Review:
It'll take you plenty more than five minutes to read this book. But luckily it's organized so that you can pick it up and set it down and pick it up when you have the chance. Plus, you'll keep coming across little things you can do that can make profound changes in your life. Quick exercises you can do anywhere. Quick decisions you can make to lower stress or become more alert. Quick coping strategies for difficult moments.
From Publishers Weekly:
"All across America we're getting trapped," Bloomfield and Cooper announce sinisterly. "Trapped in a maze of well-intentioned but often unsuccessful 'self-help' programs. Hit from all sides by fragmented advice." Their book seeks to reverse that trend and rejuvenate us, urging readers to reinvent their lives (mental and physical) with regular, revolutionary attitude adjustments organized around the demands of our increasingly busy lives. Five minutes-or in some cases, five seconds-are all that's required, the authors insist, for losers, dabblers and dreamers who are mired off-track in various sorts of trouble to assess their problems and begin heading back to the main road.
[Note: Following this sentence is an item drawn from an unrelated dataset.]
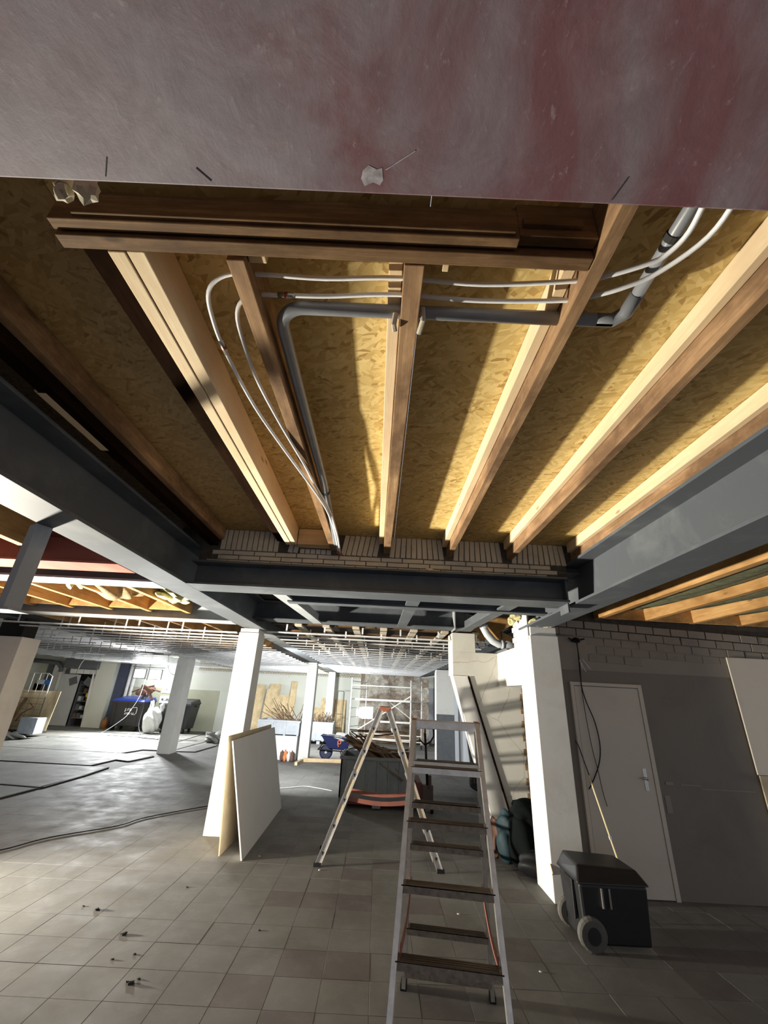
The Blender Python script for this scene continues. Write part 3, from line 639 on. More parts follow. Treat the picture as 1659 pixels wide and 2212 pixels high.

Chapters on energy management, dieting, exercise and "mental cross-training" share space in the book with others on "positive posture," the uses of optimism and "everyday spirituality." Sidebars and bitty text inserts (e.g., quotes from Goethe) jazz up conversationally high-speed advice throughout. Maybe frenetic self-improvement is the perfect idea right now for survival. Yet the theme, spun out here with a manic esprit, makes life sound like the hobby of an aerobic robot. 175,000 first printing; author tour; serial rights to McCall's, Men's Health and Self magazines.